Monthly Archives: December 2017

Being a Black Metal Fan is Hard

I’ve been going through a serious ALCEST phase right now, listening to Neige’s records all the way through a couple of times in the last few days. Alcest is (primarily) a one-man French project by Neige, who’s been active in the underground European metal scene for almost two decades now.
There’s something about his music that speaks to me. Even though he sings in French, I empathize with it so much. His guttural and clean vocals build an atmosphere of conflicting extremes and the Shoegazey wall of sound and ringing clean arpeggios sit on top of Black Metal influences between long stretches of staid rhythms. The hints about the content of the songs and his intent come from his tone, his melody, the mood of the music, and the covers of albums like Les voyages de l’âme and Écailles de lune. There is something old-fashioned about this music, the obscure lyrics, the indecipherable music, the underground nature of it all.
But for me, Alcest is more than the sum of its musical components. It’s like Neige is translating my thoughts and feelings into music, there are moments of clarity, dramatic shifts of tone, evocative mood and texture, and he obviously cares about every measure of music that makes the cut. It’s the kind of care and love that speaks volumes about the empathy of the person building the piece.
It’s the kind of music that I adore – made without any considerations made to the listener, a pure expression of the artist’s feelings. And the feelings are a combination of wonder and loss, a melancholy tribute to lost dreams or a simple exploration of beauty through a haze of wispy fog sitting on Alsatian hills in a French spring. It’s music intending to portray something positive, a love-letter to something better than the here and now, despite the layers of sadness hovering underneath.
Anyway, I spent some time reading about Neige recently and noticed he’d played on some early PESTE NOIRE albums. While a lot of ink has been spilled on it, essentially, PN at least has a national socialist bent and Famine, the man behind the band, seems like a pro-fascist right-wing person who recorded a track called “Aryan Supremacy.” Neige has a drums credit on that track.
It’s not easy to track down responses to this. Black Metal fans like to cultivate a real “Tru Kult” feeling of outsiderness to it, with the National Socialist Black Metal being an active genre within the scope. Some people ignore the Nationalist elements to embrace bands that keep the scene feeling far more extreme and underground when political stances make up for what can’t be attained through musical extremism alone when a reasonably mainstream band like Deafhaven can release a Depressive Black Metal album in America and get lauded for it.
I get it. Maybe they really believe this shit, maybe they don’t and are just using it as a way to make themselves more shocking or underground. But I have to deal with musicians I adore who played with these guys, and there’s no way to talk to people online about it, it’s either “Burn all your Alcest records immediately,” or, “Go back to your mom’s basement, SJW!”

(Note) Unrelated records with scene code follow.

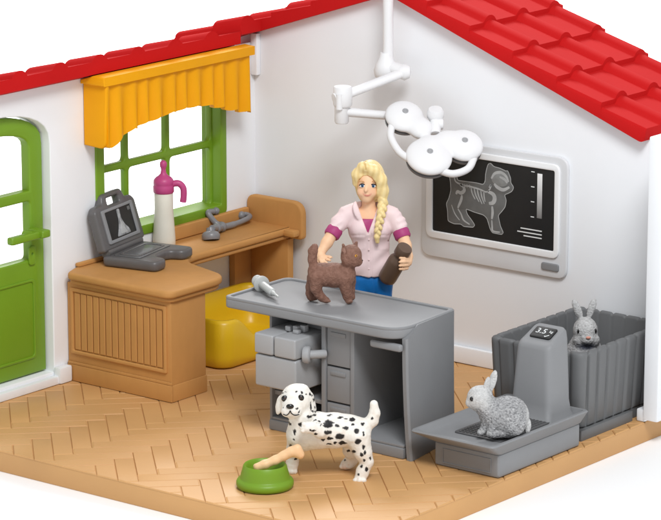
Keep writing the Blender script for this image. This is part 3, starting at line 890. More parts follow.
head_ = blob_obj('lamp_head', hb, .008, LAMPW, lamp, disp=None)
RIMG = mat('lamp_rim_grey', srgb(118, 118, 120), .4, .4, .03, 9)
for x, y, r in discs:
    bm = lathe([(0, -.056), (r*hs*.9, -.056), (r*hs*1.0, -.05), (r*hs*1.0, -.037), (0, -.037)], HP(x, y, 0), nrm, 40); obj('lens_rim', bm, RIMG, head_, angle=40)
    bm = lathe([(0, .0445), (.009, .0445), (.011, .048), (.015, .05), (.018, .0475), (.019, .02), (0, .02)], HP(x, y, 0), nrm, 20); obj('socket', bm, LGREY, head_, angle=40)
bm = tube(smooth_path([HP(-40, 14, -3), HP(-41, 0, -4), HP(-33, -18, -4), HP(-22, -28, -3)]), .022, 14)
obj('handle', bm, LAMPW, head_, angle=60)
bm = tube(smooth_path([HP(4, -38, -3), HP(18, -41, -4), HP(33, -33, -4), HP(39, -18, -3)]), .022, 14)
obj('handle', bm, LAMPW, head_, angle=60)
k0 = LP(434, 114, 46)
bm = BM(); add_tube(bm, [HP(2, 6, -2), k0+Vector((0, 0, -.03))], [.03, .035], 16); add_lathe(bm, [(0, -.05), (.035, -.045), (.05, -.02), (.05, .01), (.04, .03), (0, .035)], k0, (.2, -.3, 1), 24)
add_lathe(bm, [(0, -.04), (.03, -.035), (.04, 0), (.03, .035), (0, .04)], k0+Vector((.02, -.01, -.06)), LF.R, 20)
obj('swivel', bm, LAMPW, lamp, angle=50)

# ================================================================== x-ray screen on the back wall
xr = thing('xray_screen', 'grey framed wall screen showing a cat skeleton x-ray', 'screen', (1.72, WY, 1.0))
PM = T(0, WY-.012, 0) @ AY
obj('panel', plate([sub(1.2, 2.25, .622, 1.343, .07)], .022, .008, PM), PANELG, xr)
obj('inner_frame', plate([sub(1.245, 2.2, .742, 1.3, .05), sub(1.292, 2.165, .785, 1.262, .012)], .02, .005, T(0, WY-.027, 0) @ AY), FRAMEW, xr)
sx = obj('screen', plate([sub(1.285, 2.172, .778, 1.269, .01)], .006, .001, T(0, WY-.025, 0) @ AY), BLACK, xr)
sil = [(1.693, 1.242), (1.71, 1.249), (1.731, 1.231), (1.776, 1.227), (1.82, 1.215), (1.83, 1.22), (1.838, 1.209), (1.855, 1.175), (1.854, 1.15), (1.877, 1.127), (1.865, 1.101), (1.834, 1.083), (1.81, 1.073), (1.825, 1.042), (1.817, 1.0), (1.793, 0.97), (1.768, 0.943), (1.785, 0.881), (1.807, 0.844), (1.795, 0.832), (1.726, 0.833), (1.711, 0.855), (1.688, 0.914), (1.663, 0.931), (1.6, 0.938), (1.534, 0.95), (1.544, 0.92), (1.582, 0.883), (1.601, 0.86), (1.589, 0.846), (1.519, 0.841), (1.5, 0.853), (1.45, 0.847), (1.405, 0.858), (1.401, 0.921), (1.391, 0.962), (1.41, 0.996), (1.425, 1.05), (1.419, 1.102), (1.409, 1.142), (1.434, 1.166), (1.465, 1.16), (1.472, 1.114), (1.535, 1.115), (1.61, 1.117), (1.66, 1.113), (1.672, 1.135), (1.674, 1.177), (1.684, 1.22)]
XM = lambda d: T(0, WY-.0285-d, 0) @ AY
obj('cat_silhouette', plate([rpoly(sil, .012, 2)], .0012, .0002, XM(0)), FILMG, sx)
def line_bm(pts, w, d, closed=False, taper=True):
    sp = [Vector((p[0], p[1], 0)) for p in pts]
    sp = smooth_path(sp, 5) if len(sp) > 2 else sp
    L, Rr = [], []
    for i, p in enumerate(sp):
        t = (sp[min(i+1, len(sp)-1)]-sp[max(0, i-1)]).normalized(); nn = Vector((-t.y, t.x, 0))
        ww = w*(.55+.45*math.sin(PI*i/max(1, len(sp)-1))) if taper else w
        L.append(p+nn*ww); Rr.append(p-nn*ww)
    bm = BM(); m = XM(d)
    a = [bm.verts.new(m @ Vector((p.x, p.y, .0004))) for p in L]; b = [bm.verts.new(m @ Vector((p.x, p.y, .0004))) for p in Rr]
    for i in range(len(a)-1): bm.faces.new((a[i], a[i+1], b[i+1], b[i]))
    r = bmesh.ops.extrude_face_region(bm, geom=bm.faces[:])
    for v_ in r['geom']:
        if isinstance(v_, bmesh.types.BMVert): v_.co.y += .0004
    return bm
ol = rpoly(sil, .012, 2); obj('silhouette_outline', line_bm(list(ol)+[ol[0]], .0022, .0008, taper=False), FILML, sx)
bones = {'spine': ([(1.447, 1.137), (1.457, 1.107), (1.485, 1.095), (1.516, 1.089), (1.548, 1.09), (1.585, 1.087), (1.636, 1.081), (1.686, 1.073), (1.716, 1.11)], .0055),
 'pelvis': ([(1.491, 1.09), (1.517, 1.078), (1.521, 1.058), (1.498, 1.041), (1.473, 1.046), (1.463, 1.029)], .011),
 'femur': ([(1.505, 1.029), (1.499, .997), (1.476, .947)], .009), 'tibia': ([(1.477, .942), (1.5, .914), (1.519, .88), (1.563, .86)], .0055),
 'shin': ([(1.43, .96), (1.455, .91), (1.49, .875)], .0035),
 'shoulder': ([(1.692, 1.076), (1.729, 1.065), (1.742, 1.041), (1.73, 1.014), (1.701, 1.006)], .014), 'humerus': ([(1.724, .992), (1.728, .956), (1.723, .914)], .009),
 'radius': ([(1.723, .908), (1.726, .872), (1.732, .844), (1.782, .844)], .006), 'jaw': ([(1.737, 1.129), (1.76, 1.111), (1.803, 1.101), (1.846, 1.123)], .011)}
for k_, (pts, w) in bones.items(): obj(k_+'_bone', line_bm(pts, w, .0012), FILML, sx)
for pts in ([(1.571, 1.082), (1.58, 1.05), (1.601, 1.017)], [(1.593, 1.081), (1.605, 1.043), (1.63, 1.005)], [(1.617, 1.078), (1.626, 1.041), (1.652, .995)], [(1.641, 1.077), (1.649, 1.039), (1.668, .998)], [(1.663, 1.074), (1.666, 1.041), (1.674, 1.011)]):
    obj('rib_bone', line_bm(pts, .0042, .0012), FILML, sx)
for x_ in (1.5, 1.515, 1.53, 1.55): obj('vertebra', line_bm([(x_+.01, 1.1), (x_+.012, 1.078)], .003, .0014), FILML, sx)
obj('skull', plate([[(1.777+.062*math.cos(a*PI/14), 1.16+.043*math.sin(a*PI/14)) for a in range(28)]], .001, .0002, XM(.0006)), FILMM, sx)
obj('skull_rim', line_bm([(1.716, 1.157), (1.74, 1.191), (1.783, 1.202), (1.82, 1.186), (1.839, 1.153)], .009, .0012), FILML, sx)
obj('brow_bone', line_bm([(1.775, 1.175), (1.81, 1.165), (1.83, 1.145)], .008, .0014), FILML, sx)
obj('neck_bone', line_bm([(1.70, 1.1), (1.712, 1.118), (1.708, 1.09)], .005, .0014), FILML, sx)
def ramp_mat():
    return gradient_mat('grey_scale_print', srgb(120, 120, 120), srgb(245, 245, 245))
obj('grey_scale', plate([[(2.042, .966), (2.076, .966), (2.076, 1.231), (2.042, 1.231)]], .001, .0002, XM(0)), ramp_mat(), sx)
for z_ in (1.236, 1.147, 1.058, .968): obj('tick_mark', line_bm([(1.998, z_), (2.022, z_)], .0028, 0, taper=False), INK, sx)
for a, b, z_ in ((1.928, 2.078, .891), (1.905, 2.078, .869), (1.95, 2.078, .848)): obj('text_line', line_bm([(a, z_), (b, z_)], .0035, 0, taper=False), INK, sx)
obj('button', plate([sub(2.078, 2.2, .665, .71, .016)], .014, .005, T(0, WY-.026, 0) @ AY), GREY, xr)

# ================================================================== figures
FOC = 3304.583
def ppu(p): return FOC/((Vector(p)-cam_loc).dot(FWD))
def rgb(*c): return np.array(srgb(*c)[:3])
def mixc(a, b, t): t = np.clip(t, 0, 1)[:, None]; return a*(1-t)+b*t
FURK = vcol_mat('kitten_fur_paint', .62, .25, .6, 110)
FURR = vcol_mat('rabbit_fur_paint', .65, .2, .6, 110)
PAINTD = vcol_mat('puppy_paint', .5, .3, .2, 80)
SKIN = mat('skin_paint', srgb(236, 186, 148), .45, .35, .02, 8, .02, 150, sss=.12)
EYEB = mat('eye_black', srgb(16, 14, 13), .18, .6, .0, 5, 0)
HAIRM = vcol_mat('hair_paint', .42, .4, .12, 60)

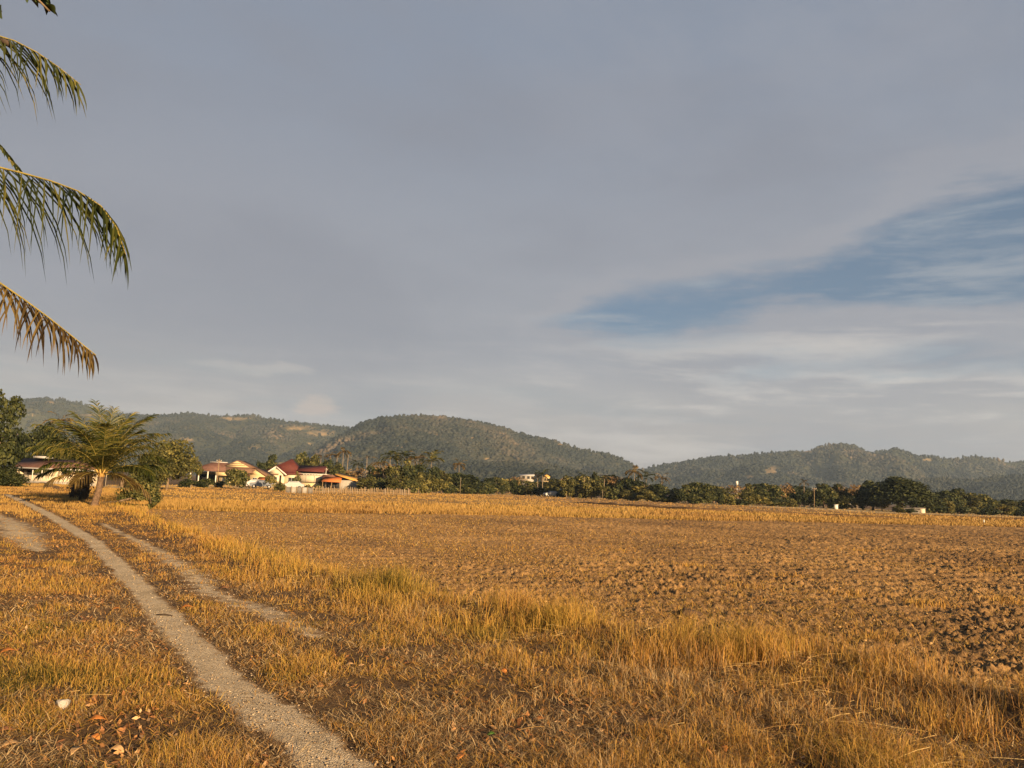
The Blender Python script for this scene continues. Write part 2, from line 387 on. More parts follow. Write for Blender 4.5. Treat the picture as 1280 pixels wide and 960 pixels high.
rr = np.geomspace(.8, 3350, 370)
th = np.concatenate([np.linspace(-48, 48, 560), np.linspace(48, 312, 90)[1:-1]])
A_, B_ = np.meshgrid(np.radians(th), rr)
gx = B_ * np.sin(A_); gy = B_ * np.cos(A_)
gzv = gz(gx, gy); gu, gv = uv(gx, gy)
gzv = gzv - .13 * smooth01(gu - ue(gv), .35, 1.0)
nr, nt = gx.shape
V = np.column_stack([gx.ravel(), gy.ravel(), gzv.ravel()]); V = np.vstack([V, [0, 0, float(gz(0., 0.))]])
i, j = np.meshgrid(np.arange(nr - 1), np.arange(nt), indexing='ij'); j2 = (j + 1) % nt
F = np.stack([i * nt + j, i * nt + j2, (i + 1) * nt + j2, (i + 1) * nt + j], -1).reshape(-1, 4)[:, ::-1]
k = np.arange(nt); T = np.column_stack([np.full(nt, nr * nt), (k + 1) % nt, k])
tag(put('ground', mesh('ground', V, [F, T], M['ground'], smooth=True)), kind='structure')

# gravel wheel tracks, ragged sheets a little above the bank
def resample(pl, n):
    d = np.concatenate([[0], np.cumsum(np.linalg.norm(np.diff(pl, axis=0), axis=1))]); s = np.linspace(0, d[-1], n)
    for _ in range(1):
        out = np.column_stack([np.interp(s, d, pl[:, k]) for k in range(pl.shape[1])])
    ker = np.ones(9) / 9
    for k in range(pl.shape[1]):
        q = np.pad(out[:, k], 4, mode='reflect', reflect_type='odd'); out[:, k] = np.convolve(q, ker, 'valid')
    return out
def wheel_track(name, pl, w, n, rag, seed, soft=.0):
    w = np.asarray(w) * 1.18
    c = resample(np.column_stack([pl, w]), n); p = c[:, :2]; t = np.gradient(p, axis=0); t /= np.linalg.norm(t, axis=1)[:, None]
    nn = np.column_stack([t[:, 1], -t[:, 0]]); s = np.concatenate([[0], np.cumsum(np.linalg.norm(np.diff(p, axis=0), axis=1))])
    hl = c[:, 2] / 2 * (1 + rag * (fbm(s * 1.1, s * 0, seed, 6, .8) - .5) * 2); hr = c[:, 2] / 2 * (1 + rag * (fbm(s * 1.6, s * 0 + 50, seed, 6, .8) - .5) * 2)
    m_ = 13; f = np.linspace(-1, 1, m_)
    off = np.where(f[None] < 0, f[None] * hl[:, None], f[None] * hr[:, None])
    x = p[:, 0, None] + nn[:, 0, None] * off; y = p[:, 1, None] + nn[:, 1, None] * off
    z = gz(x, y) + .010 - .006 * np.abs(f[None]) ** 3 + .012 * (fbm(x * 4, y * 4, seed, 3) - .5)
    V = np.column_stack([x.ravel(), y.ravel(), z.ravel()]); i, j = np.meshgrid(np.arange(n - 1), np.arange(m_ - 1), indexing='ij')
    F = np.stack([i * m_ + j, (i + 1) * m_ + j, (i + 1) * m_ + j + 1, i * m_ + j + 1], -1).reshape(-1, 4)[:, ::-1]
    tag(put(name, mesh(name, V, F, M['gravel'], {'edge': np.broadcast_to(np.abs(f) ** 1.6 * (1 - soft) + soft, x.shape).ravel()}, smooth=True)), kind='structure')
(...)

Happily, I was able to find an interview in a German magazine which had an English quote wherein Neige says he was 15, and playing for the band as a session musician and he certainly isn’t a racist and didn’t consider the implications of playing on the record as a teenager. The very short article itself is worth a Google translate, as it wrestles with the exact same issue I’m faced with – what do you do when you find out that musicians you love have a spotted past?
 
And I mean, that makes sense. Alcest has an Indian bassist, their last album was inspired by Japanese spiritualism which they encountered playing live dates in Buddhist temples on a tour of Japan… it seems like Neige is a multicultural and modern person with modern sensibilities who made a mistake as a kid. And also, what am I going to do, criticize a 15-year-old kid for playing in a Black Metal band? I was scared of feminism at 21 and worried about my own rights as a man. What did I know?
I suppose I’m glad that Alcest doesn’t fall into one of these bands that I just can’t listen to anymore, like Burzum or Emperor, who’ve committed actual hate crimes or hold ideologies that I just can’t condone, no matter how good the music is. While Alcest holds a niche spot in Black Metal, and the band transcends genre, it’s where Neige came from.
It’d be easy to just throw out all my Black Metal and tar it all with one brush, but I can’t. There is some truly wonderful and beautiful and important art here, but it comes with baggage. There are conflicting, important, complicated stories here. Whether it’s the silent homosexuality of Gaahl who remained in the closet while playing in the controversial Gorgoroth or the property crimes against churches by second wave bands in the nineties, the suicides and deaths of prominent members of Mayhem, the Nationalist scene active across Europe and in the UK – Black Metal isn’t a safe scene, it never has been. Even going to see a band like Opeth or Enslaved can cause run-ins with people wearing Nazi symbols, and those bands have never had anything to do with Nationalism.
A casual fan like me has to step carefully. I need to do my research, and it isn’t easy trying to find primary sources or quotes when most of the press coverage is in Europe and the community is polar extremes. The scene barely exists in America, and most American sources don’t seem to cover the controversy, gushing fanboyishly at bands that that do come over.
Coming back to Alcest, I’m glad I was able to find that quote. Neige’s music is very important to me, and I don’t want to lose it.